Saturday, 17 January 2009

3 Classic Film Noirs

1) The Maltese Falcon

The Maltese Falcon is a 1941 Warner Bros. film written and directed by John Huston. In 1941 San Francisco, private investigators Sam Spade (Humphrey Bogart) and Miles Archer (Jerome Cowan) meet a beautiful prospective client, Miss Ruth Wonderly (Mary Astor). Wonderly claims to be looking for her missing sister, who is involved with a man named Floyd Thursby. Wonderly is to meet Thursby and hopes her sister will be with him. After receiving a substantial retainer, Archer volunteers to follow her that night and help her get her sister back. Archer is killed, and a huge plot ensues where, a jeweled falcon is the reason for all the killing.
With its low-key lighting and inventive and arresting angles, the work of Director of Photography Arthur Edeson is one of the film’s great assets. Unusual camera angles—sometimes low to the ground, revealing the ceilings of rooms

2) D.O.A
D.O.A. (1950), a film noir drama film directed by Rudolph Maté, is considered a classic of the genre. The frantically-paced plot revolves around a doomed man's quest to find out who has poisoned him – and why – before he dies

The film begins, the scene is a long, behind-the-back tracking sequence featuring Frank Bigelow (O'Brien) walking through a hallway into a police station to report a murder: his own. Disconcertingly, the police almost seem to have been expecting him and already know who he is.
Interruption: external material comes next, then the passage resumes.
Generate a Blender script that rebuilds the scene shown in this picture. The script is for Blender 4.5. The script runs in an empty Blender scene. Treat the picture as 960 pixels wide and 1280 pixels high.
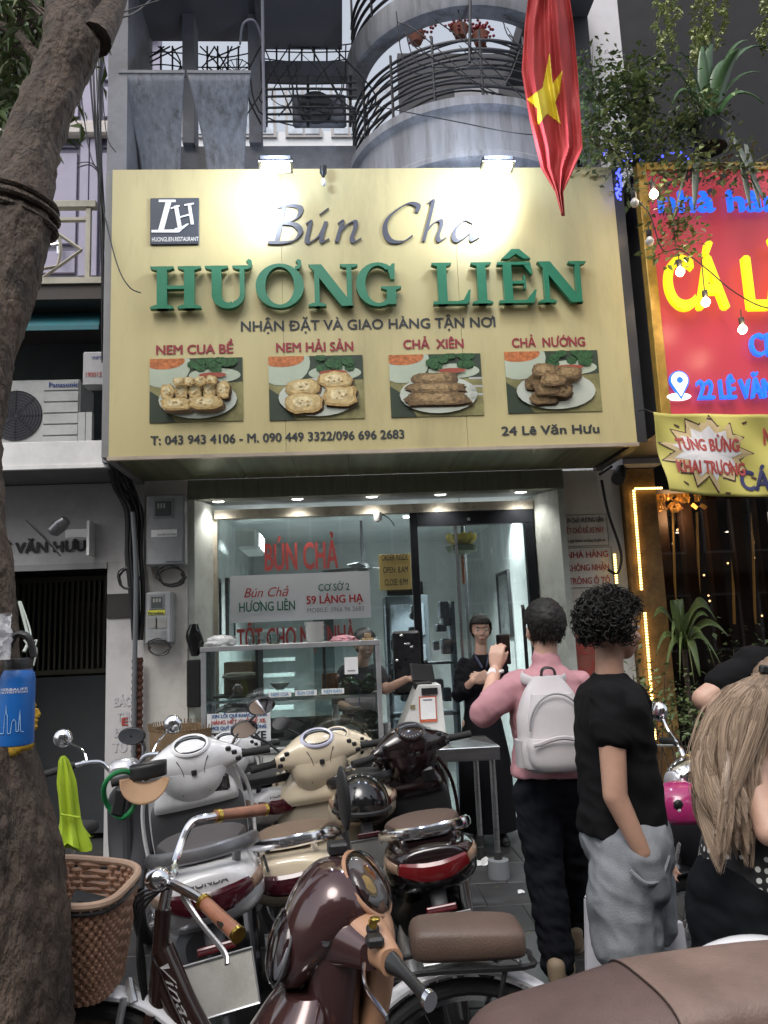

The film is mainly a huge flashback, where the main character recalls everything, from when he was poisoned; all the way to the point he kills the murderer. Once the deed was done, he dies and the detective who was listening to his story says to put on his case D.O.A- Dead on Arrival.



Touch Of Evil
Touch of Evil (1958) is a black-and-white American film, written, directed and co-starring Orson Welles. Paul Monash and Franklin Coen also wrote scenes for the film. The screenplay was loosely based on the novel Badge of Evil by Whit Masterson (a pseudonym for Robert Wade and William Miller). The cast also included Charlton Heston, Janet Leigh, Joseph Calleia, Akim Tamiroff, and Marlene Dietrich. This movie is considered one of the last examples of film noir in the genre's classic era (from the early 1940s until the late 1950s).
The movie opens with a famous three-minute, thirty second continuous tracking shot that film critics (such as Bob Dorien and Robert Osborne) generally consider to be one of the greatest long shots in cinematic history. Beginning on the Mexico/US border, this shot shows a man placing a bomb in a car and then the journey of the car past the border crossing into the United States. The scene ends with Mike (Charlton Heston) and Susie Vargas (Janet Leigh), newlyweds, kissing. The scene then cuts to the car, containing a man and a woman, exploding.